Parece que tengas que confesarlo con vergüenza: “Una vez me reí con un vídeo de El Rubius”. Aplaudo que en su último vídeo haya hablado de la ansiedad, cada vez más presente en las generaciones que justamente son las que ven su canal y que dio pie a varias reflexiones sobre ello. Igual que agradezco a todos aquellos que se han atrevido a perder su privacidad y hablar en sus vlogs a su público, cada vez más joven, de relaciones tóxicas, de aprender a valorarse, de gordofobia, de su vida como pareja homosexual. Porque esos contenidos también forman parte de Youtube.
En contrapartida, en esa amalgama de contenido hay muchos ‘peros’. El primero de ellos, la evidente falta de originalidad que ha llevado a la multiplicación de vídeos que, en realidad, son el mismo. Además, en los últimos años los creadores se han quejado de que se ha censurado contenido LGTBI con el Modo Restringido, un filtro para evitar que los más pequeños accedan a contenido violento.

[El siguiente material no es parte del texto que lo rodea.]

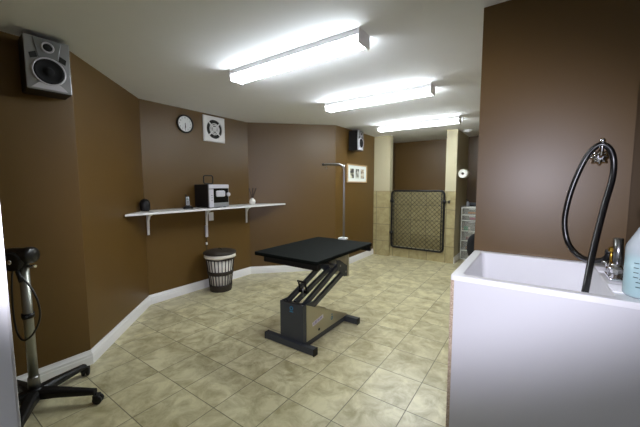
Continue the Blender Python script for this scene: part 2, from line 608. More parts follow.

Desaparecían vídeos o se vetó la monetización de los vídeos que contenían palabras o etiquetas como “gay”. También es necesaria una reflexión sobre el consumismo y la influencia que puedan tener estos vídeos en la acumulación irresponsable de cosas que no necesitamos, desde ropa a juguetes, y el machismo y la homofobia también han encontrado su lugar aquí. Pero quien reduzca los youtubers a una serie de etiquetas se está perdiendo muchas horas de humor, entretenimiento, activismo y pedagogía.